--- Objective ---
Find the word "parts" in the listing; pull out each line holding it.
## START
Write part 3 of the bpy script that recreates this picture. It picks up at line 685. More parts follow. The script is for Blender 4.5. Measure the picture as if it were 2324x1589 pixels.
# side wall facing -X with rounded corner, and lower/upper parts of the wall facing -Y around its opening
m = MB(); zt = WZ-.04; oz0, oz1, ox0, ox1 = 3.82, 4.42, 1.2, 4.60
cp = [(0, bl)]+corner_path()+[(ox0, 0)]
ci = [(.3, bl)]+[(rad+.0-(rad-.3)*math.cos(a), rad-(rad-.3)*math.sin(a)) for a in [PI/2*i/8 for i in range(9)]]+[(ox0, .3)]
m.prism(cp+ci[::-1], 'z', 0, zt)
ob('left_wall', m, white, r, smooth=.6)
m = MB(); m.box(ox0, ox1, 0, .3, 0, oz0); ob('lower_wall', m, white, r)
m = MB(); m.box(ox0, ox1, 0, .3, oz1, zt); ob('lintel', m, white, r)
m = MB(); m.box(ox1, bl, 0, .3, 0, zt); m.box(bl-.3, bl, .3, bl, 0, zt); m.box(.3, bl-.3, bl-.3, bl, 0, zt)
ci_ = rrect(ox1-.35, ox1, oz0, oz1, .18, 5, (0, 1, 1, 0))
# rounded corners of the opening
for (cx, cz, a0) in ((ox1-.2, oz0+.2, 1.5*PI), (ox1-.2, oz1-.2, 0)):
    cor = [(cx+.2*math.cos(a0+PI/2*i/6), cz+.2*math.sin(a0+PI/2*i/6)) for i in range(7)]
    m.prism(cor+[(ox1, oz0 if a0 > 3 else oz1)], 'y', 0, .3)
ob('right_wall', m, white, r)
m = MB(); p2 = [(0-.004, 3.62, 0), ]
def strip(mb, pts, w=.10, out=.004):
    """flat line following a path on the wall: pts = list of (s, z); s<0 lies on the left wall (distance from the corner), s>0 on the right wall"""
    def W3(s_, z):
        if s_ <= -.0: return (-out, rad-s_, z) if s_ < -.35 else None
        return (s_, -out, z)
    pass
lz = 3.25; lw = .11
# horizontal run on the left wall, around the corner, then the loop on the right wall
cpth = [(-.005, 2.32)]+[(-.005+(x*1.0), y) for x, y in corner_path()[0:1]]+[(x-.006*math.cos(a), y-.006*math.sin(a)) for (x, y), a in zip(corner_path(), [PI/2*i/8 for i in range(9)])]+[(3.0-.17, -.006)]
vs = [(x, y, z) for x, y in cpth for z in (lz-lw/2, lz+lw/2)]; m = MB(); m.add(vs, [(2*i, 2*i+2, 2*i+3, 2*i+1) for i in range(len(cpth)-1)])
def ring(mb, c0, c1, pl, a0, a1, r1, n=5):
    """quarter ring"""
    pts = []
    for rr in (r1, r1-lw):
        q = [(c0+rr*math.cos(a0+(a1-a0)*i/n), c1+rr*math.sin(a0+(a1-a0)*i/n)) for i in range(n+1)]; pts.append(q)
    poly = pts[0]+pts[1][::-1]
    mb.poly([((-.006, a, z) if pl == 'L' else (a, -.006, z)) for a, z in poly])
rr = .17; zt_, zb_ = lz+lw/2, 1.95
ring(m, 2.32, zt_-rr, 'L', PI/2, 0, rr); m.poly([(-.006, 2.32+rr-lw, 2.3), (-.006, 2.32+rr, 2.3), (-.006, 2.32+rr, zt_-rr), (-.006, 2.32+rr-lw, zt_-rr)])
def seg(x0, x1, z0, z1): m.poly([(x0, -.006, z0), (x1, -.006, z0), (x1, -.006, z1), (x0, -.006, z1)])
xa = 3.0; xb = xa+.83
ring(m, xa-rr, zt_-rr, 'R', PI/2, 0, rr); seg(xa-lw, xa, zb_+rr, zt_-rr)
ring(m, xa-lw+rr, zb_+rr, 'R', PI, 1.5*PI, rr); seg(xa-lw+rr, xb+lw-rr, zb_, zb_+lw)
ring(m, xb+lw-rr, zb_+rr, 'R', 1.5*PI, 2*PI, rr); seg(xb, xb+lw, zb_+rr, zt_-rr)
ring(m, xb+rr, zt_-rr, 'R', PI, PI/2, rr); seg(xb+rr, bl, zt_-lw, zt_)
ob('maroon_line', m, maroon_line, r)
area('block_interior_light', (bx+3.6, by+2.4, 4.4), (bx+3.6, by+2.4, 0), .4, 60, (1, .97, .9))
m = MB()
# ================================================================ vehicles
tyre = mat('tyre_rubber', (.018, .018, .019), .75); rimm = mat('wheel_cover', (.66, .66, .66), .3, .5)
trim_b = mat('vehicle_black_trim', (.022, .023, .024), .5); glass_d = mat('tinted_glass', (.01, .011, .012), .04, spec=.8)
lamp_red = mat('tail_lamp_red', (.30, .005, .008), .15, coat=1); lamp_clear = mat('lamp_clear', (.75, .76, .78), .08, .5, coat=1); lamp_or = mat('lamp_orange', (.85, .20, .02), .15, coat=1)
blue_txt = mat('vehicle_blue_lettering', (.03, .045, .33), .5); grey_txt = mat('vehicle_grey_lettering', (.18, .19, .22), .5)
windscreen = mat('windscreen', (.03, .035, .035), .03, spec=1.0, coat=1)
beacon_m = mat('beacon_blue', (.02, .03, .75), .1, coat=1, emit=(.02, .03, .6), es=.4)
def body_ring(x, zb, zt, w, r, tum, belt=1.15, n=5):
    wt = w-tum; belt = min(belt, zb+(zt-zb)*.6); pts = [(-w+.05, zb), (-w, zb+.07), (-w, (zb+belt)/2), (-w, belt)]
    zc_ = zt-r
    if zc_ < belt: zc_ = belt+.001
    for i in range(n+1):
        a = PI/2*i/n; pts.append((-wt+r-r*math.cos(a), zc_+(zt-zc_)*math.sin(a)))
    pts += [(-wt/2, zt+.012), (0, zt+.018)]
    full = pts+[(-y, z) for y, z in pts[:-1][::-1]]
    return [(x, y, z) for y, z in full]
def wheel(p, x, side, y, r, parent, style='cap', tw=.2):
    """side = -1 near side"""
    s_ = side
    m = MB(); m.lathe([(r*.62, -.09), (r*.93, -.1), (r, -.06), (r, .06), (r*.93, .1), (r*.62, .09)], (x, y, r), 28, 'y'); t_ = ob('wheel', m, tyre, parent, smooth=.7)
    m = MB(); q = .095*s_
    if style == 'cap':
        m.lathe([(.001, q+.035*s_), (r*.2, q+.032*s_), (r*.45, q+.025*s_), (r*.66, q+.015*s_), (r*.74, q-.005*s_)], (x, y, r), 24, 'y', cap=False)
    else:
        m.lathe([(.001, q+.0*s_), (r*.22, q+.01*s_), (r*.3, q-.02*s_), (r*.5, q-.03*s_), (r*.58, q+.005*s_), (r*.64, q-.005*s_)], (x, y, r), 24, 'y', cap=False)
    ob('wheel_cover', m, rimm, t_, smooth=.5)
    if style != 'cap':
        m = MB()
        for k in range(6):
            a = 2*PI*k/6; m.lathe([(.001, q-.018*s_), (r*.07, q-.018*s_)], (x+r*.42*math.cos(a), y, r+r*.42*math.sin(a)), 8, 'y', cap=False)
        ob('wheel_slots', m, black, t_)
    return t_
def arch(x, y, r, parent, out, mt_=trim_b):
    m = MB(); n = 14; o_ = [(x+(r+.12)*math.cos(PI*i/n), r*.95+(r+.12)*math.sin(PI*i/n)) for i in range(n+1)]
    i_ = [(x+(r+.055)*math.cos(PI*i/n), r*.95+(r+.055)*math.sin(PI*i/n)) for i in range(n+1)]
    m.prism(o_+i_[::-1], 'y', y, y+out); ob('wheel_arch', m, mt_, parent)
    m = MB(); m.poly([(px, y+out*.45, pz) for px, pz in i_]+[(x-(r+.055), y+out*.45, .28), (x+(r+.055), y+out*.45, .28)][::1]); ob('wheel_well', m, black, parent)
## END
--- Answer to the task ---
Write part 3 of the bpy script that recreates this picture. It picks up at line 685. More parts follow. The script is for Blender 4.5. Measure the picture as if it were 2324x1589 pixels.
# side wall facing -X with rounded corner, and lower/upper parts of the wall facing -Y around its opening